Constructing a POVM to discriminate $m$ quantum states. What if they're linearly dependent?

Question

I've come across this problem in Nielsen & Chuang's Quantum Information book (problem 2.64)

Suppose Bob is given a quantum state chosen from a set $|ψ_1 \rangle, . . . , |ψ_m\rangle$ of linearly independent states. Construct a POVM $\{E_1, E_2, . . ., E_{m+1}\}$ such that if outcome $E_i$ occurs, $1 ≤ i ≤ m$, then Bob knows with certainty that he was given the state $|ψ_i\rangle$. (The POVM must be such that $\langle ψ_i|E_i|ψ_i \rangle > 0$ for each $i$.)

This is my proposed solution:

Denote by $|\phi_i\rangle$ the (unique? I guess it doesn't matter) vector orthogonal to the subspace spanned by $\{ | \psi_j \rangle \}_{j \neq i}$ and define

$$E_i = \sum_{i\neq j} | \phi_j \rangle \langle\phi_j |$$

Then $\langle \psi_j | E_i | \psi_j\rangle = 0$ by construction, and $\langle \psi_i | E_i | \psi_i\rangle > 0$. The last operator is defined to satisfy completeness:

$$E_{m+1} = \mathbb{I} - \sum_{j=1}^m E_j.$$

So, when get gets outcome $i$, he knows it can't have been any of the other $\psi_j$'s, so it must have been $\psi_i$ for sure. If he gets outcome $m+1$, he doesn't know anything. Is this correct?

What happens if now we introduce another vector to the set: $\psi \rangle = a |ψ_1 \rangle + b |ψ_2 \rangle$, i.e. drop the linear independence condition (just on a simple example here). How would that affect the $E_j$'s, is it still possible to construct a POVM like that?

Answer 1

A crucial hypothesis is missed in your construction.

Each $\phi_i$ must also satisfy $\phi_i \not \perp \psi_i$, otherwise $\langle \psi_i |E_i \psi_i\rangle >0$ is false.

This point provides an answer to your last question as well.
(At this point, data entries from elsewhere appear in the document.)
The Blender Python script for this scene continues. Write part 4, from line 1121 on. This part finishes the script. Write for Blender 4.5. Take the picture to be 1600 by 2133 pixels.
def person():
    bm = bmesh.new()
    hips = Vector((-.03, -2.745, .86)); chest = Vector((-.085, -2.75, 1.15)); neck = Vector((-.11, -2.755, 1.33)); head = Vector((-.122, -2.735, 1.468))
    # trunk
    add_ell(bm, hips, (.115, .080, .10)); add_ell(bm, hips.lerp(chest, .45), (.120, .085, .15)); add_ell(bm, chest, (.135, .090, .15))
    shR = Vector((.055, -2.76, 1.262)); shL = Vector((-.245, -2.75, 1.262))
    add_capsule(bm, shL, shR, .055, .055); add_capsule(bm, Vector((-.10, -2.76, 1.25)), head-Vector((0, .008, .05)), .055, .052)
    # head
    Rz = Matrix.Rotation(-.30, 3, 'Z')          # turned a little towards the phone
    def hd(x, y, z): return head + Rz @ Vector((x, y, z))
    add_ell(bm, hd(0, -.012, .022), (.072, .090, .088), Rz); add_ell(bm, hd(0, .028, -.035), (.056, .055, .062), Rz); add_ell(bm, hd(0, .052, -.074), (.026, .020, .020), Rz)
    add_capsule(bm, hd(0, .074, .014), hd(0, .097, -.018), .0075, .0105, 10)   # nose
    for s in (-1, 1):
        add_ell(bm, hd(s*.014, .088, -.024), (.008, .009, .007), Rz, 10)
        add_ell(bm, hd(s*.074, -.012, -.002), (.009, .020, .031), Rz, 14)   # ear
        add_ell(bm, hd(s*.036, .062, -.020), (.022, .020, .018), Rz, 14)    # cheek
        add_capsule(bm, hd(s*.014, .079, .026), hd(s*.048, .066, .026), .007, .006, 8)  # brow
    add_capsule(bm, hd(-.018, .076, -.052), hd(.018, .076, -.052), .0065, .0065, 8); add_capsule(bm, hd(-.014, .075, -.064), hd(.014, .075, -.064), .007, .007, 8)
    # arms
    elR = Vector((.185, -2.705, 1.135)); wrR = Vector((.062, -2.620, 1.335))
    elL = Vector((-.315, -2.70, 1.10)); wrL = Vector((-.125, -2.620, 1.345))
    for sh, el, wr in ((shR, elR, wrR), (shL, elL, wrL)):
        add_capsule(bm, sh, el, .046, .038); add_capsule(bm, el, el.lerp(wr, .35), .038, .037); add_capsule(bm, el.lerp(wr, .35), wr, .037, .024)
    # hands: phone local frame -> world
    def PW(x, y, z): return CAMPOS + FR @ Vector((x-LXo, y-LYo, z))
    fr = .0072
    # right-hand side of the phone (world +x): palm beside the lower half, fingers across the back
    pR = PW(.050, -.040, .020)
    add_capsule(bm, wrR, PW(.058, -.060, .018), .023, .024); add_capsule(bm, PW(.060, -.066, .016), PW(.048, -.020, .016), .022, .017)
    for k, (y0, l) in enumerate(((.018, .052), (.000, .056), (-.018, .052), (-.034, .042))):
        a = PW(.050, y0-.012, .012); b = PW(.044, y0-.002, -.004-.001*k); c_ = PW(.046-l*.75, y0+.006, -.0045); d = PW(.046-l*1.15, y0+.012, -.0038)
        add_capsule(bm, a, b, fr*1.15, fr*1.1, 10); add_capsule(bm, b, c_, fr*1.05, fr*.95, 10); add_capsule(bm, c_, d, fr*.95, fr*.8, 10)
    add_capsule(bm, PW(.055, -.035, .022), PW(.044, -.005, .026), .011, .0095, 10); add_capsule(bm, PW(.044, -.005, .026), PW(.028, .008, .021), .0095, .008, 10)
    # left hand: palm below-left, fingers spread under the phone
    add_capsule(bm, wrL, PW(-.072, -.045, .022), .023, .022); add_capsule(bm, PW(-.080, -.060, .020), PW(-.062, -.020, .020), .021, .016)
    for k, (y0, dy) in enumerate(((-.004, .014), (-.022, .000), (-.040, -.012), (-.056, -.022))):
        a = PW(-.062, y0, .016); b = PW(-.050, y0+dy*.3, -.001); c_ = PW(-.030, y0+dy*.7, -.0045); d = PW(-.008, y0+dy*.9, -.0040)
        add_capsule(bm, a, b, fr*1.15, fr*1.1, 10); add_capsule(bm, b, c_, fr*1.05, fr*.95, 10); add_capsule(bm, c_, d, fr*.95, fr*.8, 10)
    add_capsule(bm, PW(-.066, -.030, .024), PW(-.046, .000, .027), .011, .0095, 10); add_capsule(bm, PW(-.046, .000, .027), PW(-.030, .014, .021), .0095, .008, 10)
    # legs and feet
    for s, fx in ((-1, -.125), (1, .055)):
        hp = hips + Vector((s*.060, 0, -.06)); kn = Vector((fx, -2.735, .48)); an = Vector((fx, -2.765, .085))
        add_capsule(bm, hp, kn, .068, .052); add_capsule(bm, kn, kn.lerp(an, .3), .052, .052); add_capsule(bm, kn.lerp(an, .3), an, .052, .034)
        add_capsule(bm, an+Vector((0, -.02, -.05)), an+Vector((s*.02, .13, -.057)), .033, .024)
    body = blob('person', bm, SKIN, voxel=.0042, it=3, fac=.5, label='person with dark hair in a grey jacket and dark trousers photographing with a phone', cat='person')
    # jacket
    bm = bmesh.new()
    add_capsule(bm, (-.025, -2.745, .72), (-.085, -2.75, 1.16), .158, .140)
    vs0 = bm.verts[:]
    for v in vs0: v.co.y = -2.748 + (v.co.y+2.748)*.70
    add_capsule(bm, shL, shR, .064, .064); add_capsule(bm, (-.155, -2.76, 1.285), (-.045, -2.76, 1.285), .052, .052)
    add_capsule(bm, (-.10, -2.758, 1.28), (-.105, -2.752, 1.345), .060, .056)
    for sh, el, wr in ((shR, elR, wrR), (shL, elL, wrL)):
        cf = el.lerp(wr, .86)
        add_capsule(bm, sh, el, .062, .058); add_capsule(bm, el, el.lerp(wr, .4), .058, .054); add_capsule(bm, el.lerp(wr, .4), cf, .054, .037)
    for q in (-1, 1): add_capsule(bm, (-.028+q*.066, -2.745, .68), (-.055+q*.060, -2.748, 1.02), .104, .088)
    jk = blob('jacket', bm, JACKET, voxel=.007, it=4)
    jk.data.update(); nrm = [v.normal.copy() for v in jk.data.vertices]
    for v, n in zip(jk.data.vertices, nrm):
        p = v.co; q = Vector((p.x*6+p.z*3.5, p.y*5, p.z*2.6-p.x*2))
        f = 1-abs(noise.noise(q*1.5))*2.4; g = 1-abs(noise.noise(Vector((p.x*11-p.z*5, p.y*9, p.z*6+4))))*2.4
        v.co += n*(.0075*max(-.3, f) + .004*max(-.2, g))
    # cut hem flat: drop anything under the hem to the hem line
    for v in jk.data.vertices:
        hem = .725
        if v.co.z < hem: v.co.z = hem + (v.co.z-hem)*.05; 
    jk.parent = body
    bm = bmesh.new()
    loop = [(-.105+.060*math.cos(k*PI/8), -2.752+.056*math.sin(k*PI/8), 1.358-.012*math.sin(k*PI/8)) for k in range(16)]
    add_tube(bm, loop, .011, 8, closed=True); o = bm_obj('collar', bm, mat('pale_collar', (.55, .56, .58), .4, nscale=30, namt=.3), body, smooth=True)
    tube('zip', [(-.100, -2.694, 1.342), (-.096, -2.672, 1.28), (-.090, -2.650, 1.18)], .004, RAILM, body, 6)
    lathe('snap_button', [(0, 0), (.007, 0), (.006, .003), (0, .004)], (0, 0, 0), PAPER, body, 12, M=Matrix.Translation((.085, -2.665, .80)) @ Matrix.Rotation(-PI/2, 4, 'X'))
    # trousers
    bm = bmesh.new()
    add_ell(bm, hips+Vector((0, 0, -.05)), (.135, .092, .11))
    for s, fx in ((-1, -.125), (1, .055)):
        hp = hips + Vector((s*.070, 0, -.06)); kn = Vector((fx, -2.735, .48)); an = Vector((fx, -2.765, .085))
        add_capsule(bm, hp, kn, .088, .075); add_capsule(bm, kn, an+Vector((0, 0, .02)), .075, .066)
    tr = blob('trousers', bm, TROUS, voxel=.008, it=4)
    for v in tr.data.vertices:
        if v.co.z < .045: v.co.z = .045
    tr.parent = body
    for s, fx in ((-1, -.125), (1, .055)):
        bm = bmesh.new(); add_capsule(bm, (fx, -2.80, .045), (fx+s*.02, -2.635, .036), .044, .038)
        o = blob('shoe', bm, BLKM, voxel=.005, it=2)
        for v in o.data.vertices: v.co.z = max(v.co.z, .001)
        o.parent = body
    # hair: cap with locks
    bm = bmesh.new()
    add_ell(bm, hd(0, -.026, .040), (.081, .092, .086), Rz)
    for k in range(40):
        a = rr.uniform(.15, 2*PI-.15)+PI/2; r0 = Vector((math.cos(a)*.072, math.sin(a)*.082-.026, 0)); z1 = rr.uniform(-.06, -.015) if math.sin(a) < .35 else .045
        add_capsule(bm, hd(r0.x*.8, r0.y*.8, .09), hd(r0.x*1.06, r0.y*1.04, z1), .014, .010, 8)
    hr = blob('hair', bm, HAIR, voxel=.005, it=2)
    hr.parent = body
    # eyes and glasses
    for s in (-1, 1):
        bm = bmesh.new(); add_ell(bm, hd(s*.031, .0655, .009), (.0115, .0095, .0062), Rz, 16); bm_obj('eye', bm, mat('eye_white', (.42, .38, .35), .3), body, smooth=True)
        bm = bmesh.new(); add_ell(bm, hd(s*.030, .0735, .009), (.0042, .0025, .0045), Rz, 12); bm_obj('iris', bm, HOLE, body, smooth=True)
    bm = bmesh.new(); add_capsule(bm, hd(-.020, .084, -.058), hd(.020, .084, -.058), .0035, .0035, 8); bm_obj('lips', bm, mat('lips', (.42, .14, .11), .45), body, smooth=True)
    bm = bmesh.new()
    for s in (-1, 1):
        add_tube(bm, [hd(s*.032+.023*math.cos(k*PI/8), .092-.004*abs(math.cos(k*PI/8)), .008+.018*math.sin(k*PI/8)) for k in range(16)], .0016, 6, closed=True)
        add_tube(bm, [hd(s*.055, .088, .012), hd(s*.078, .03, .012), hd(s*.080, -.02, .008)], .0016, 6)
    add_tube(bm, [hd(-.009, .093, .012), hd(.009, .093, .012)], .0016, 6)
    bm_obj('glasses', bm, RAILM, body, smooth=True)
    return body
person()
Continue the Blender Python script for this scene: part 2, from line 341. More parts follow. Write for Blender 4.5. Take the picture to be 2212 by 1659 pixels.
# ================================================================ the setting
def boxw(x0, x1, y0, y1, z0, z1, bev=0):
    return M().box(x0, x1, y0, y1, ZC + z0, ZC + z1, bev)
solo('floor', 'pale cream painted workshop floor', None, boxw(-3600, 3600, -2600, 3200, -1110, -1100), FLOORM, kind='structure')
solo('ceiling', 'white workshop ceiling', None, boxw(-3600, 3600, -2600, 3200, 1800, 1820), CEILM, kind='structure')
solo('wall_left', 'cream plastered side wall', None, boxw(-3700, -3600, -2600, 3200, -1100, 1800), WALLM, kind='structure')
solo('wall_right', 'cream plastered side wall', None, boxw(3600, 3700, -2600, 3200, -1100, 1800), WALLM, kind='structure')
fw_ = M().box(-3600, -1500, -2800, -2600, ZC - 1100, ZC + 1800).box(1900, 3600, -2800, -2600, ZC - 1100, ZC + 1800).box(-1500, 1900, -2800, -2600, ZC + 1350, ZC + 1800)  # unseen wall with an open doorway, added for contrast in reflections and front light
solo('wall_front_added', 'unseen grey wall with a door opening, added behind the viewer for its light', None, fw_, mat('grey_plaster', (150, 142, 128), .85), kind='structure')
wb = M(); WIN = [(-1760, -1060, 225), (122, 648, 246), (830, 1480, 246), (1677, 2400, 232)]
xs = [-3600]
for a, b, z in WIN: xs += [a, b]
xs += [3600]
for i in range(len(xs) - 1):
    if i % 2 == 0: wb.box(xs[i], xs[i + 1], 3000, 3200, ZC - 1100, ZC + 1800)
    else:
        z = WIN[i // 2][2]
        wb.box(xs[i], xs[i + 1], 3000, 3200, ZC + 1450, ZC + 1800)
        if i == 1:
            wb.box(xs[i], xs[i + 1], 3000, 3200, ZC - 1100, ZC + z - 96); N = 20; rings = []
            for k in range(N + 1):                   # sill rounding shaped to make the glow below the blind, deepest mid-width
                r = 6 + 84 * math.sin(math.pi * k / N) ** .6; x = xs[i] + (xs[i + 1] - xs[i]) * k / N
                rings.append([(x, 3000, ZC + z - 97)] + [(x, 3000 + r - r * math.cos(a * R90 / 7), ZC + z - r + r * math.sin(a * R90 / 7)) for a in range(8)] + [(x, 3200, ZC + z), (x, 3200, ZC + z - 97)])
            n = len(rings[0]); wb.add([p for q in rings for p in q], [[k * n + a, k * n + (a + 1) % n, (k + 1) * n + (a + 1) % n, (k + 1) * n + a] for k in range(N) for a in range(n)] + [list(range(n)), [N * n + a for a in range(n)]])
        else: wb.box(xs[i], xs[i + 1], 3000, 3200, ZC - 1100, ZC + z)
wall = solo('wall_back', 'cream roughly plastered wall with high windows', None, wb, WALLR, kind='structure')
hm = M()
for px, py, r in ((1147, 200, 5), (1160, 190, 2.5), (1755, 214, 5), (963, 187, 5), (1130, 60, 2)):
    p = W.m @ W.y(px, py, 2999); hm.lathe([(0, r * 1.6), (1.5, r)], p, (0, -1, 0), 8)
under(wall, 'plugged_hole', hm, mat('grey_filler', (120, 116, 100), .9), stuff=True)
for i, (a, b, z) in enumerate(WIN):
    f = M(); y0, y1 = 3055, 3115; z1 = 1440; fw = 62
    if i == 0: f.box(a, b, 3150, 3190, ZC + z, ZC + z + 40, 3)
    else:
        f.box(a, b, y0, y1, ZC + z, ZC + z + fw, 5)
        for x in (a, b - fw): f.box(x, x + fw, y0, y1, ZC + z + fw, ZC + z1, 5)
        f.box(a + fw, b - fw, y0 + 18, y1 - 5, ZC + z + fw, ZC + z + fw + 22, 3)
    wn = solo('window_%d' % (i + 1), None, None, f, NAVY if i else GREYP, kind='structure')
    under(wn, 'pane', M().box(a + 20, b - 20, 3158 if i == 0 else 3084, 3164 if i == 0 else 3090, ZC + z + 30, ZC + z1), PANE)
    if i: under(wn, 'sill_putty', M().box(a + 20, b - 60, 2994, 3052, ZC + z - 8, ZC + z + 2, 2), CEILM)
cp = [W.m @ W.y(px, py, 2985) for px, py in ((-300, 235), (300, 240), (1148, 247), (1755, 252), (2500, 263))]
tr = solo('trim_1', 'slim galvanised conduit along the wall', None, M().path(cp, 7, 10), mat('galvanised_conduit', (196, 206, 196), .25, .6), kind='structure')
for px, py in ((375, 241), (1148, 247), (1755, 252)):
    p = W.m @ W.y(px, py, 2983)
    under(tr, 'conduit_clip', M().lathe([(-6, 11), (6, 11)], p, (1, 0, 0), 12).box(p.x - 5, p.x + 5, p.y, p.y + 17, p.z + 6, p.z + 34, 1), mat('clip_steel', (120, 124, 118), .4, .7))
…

If $\psi$ is an added further vector, linearly dependent on the vectors $\psi_i$, the construction you made cannot be re-proposed as the constraint I pointed out cannot be satisfied. Indeed, even if the correspondingly added normalized vector $\phi$ is orthogonal to all $\psi_i$, it is (evidently) impossible that $\phi \not \perp \psi = \sum_{i=1}^n c_i \psi_i$.

Answer 2

The implicit context of this exercise is some Hilbert space $H$ of dimension at least $m$. Let $W$ be the ($m$-dimensional) subspace of $H$ spanned by the set $\{|\psi_1\rangle, ..., |\psi_m\rangle\}$ and let, for each $i=1,...,m$, $V_i$ be the ($m-1$ dimensional) subspace of $W$ spanned by the set $\{|\psi_{j}\rangle \mid j \neq i\}$.

From elementary Hilbert space theory we know that each of the vectors $|\psi_i\rangle$ can be split up into a sum $|\psi_i\rangle = |v_i\rangle + |o_i\rangle$, where $|v_i\rangle \in V_i$ and $|o_i\rangle \in V_i^\perp \cap W$ ($|v_i\rangle$ is the orthogonal projection of $|\psi_i\rangle$ onto $V_i$ and $|o_i\rangle = |\psi_i\rangle - |v_i\rangle)$. Note that $|o_i\rangle \neq 0$ for each $i$, as $|\psi_i \rangle$ by the assumption of linear independence does not belong to $V_i$.

Now let $E_i=\frac{|o_i\rangle\langle o_i|}{m+1}$, for $i=1,...,m$, and let $E_{m+1} = I - \sum_{j=1}^m E_j$. Then it's an easy check that set of operators $\{E_1, ...,E_{m+1}\}$ satisfies the requirements for a POVM (the factors $\frac{1}{m+1}$ are to make sure that $E_{m+1}$ stays positive). Furthermore, for $1\leq i, k \leq m$ with $i\neq k$, we have $\langle\psi_k|E_i|\psi_k\rangle = 0$, and

$$\langle\psi_i|E_i|\psi_i\rangle = \frac{1}{m+1}\big( \langle v_i|o_i\rangle + \langle o_i|v_i\rangle + 2\langle o_i|o_i\rangle \big) = \frac{2}{m+1}\langle o_i|o_i\rangle>0,$$ as wanted.